A plasma like that of the Earth’s ionosphere cannot be called a pure plasma. The ionosphere contains free particles as well as many neutral atoms. Many collisions of free charges with neutrals lead to an equilibrium between the two and the plasma then behaves like a neutral gas. To prevent this, the electrons must avoid collisions. The Third Plasma Criterion is based on this condition:

$$ \omega_{pe} \tau_n \gg 1 $$

where $\tau_n$ is the average time between two collisions between an electron and a neutral. The bottom line is this: the plasma frequency must be much higher than the collision frequency.

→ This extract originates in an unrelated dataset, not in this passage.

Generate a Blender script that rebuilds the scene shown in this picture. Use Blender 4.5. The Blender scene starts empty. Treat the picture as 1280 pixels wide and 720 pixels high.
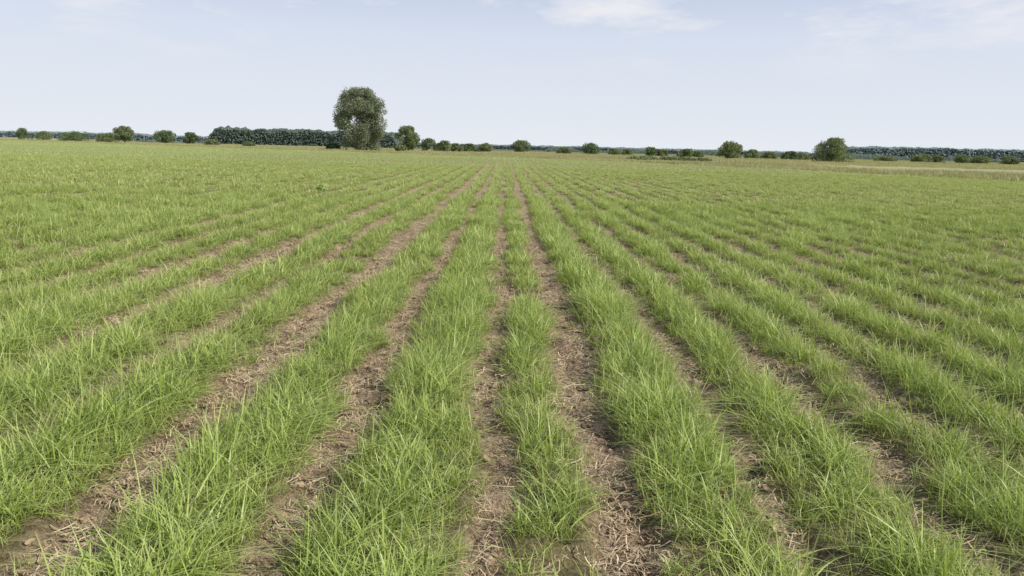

Plasma dynamics refers to the interaction of electric and magnetic fields with different types of charge carriers. Space plasmas have many external influences as well as many influences inside the plasma, making its dynamics very complex. To create its perfect mathematical model, the equations of motion for each particle must be known, and since each particle is affected by all the other particles, the equations for all particles must be simultaneously. This is practically impossible and unnecessary, since we only want to know the average properties of the plasma. So four types of approximations or simplifying approaches are used to construct the plasma theory.

Single Particle Motion is the simplest approach. Here only the effect of external electric and magnetic fields on an individual particle is considered. Here the overall behavior of the plasma is neglected. But this approach is sufficient to explain the type of low-density plasma found in ring currents.

Magnetohydrodynamics is at the other extreme, where the entire plasma is considered as a whole, excluding individual particles. Plasma is here a single conductive fluid with some average properties, eg, density, temperature, velocity. Here the plasma is assumed to be in local equilibrium. This approach is good for studying low frequency waves in many conducting magnetic fluids.

The multi-fluid approach is similar to magnetohydrodynamics, only here different species of particles are considered separately, eg, electrons, protons, heavier ions. A separate fluid is assigned to each species.

Kinetic theory is the most advanced approach, as statistics are well used here. A variety of statistical distribution functions in phase space are used instead of equations of motion for individual particles.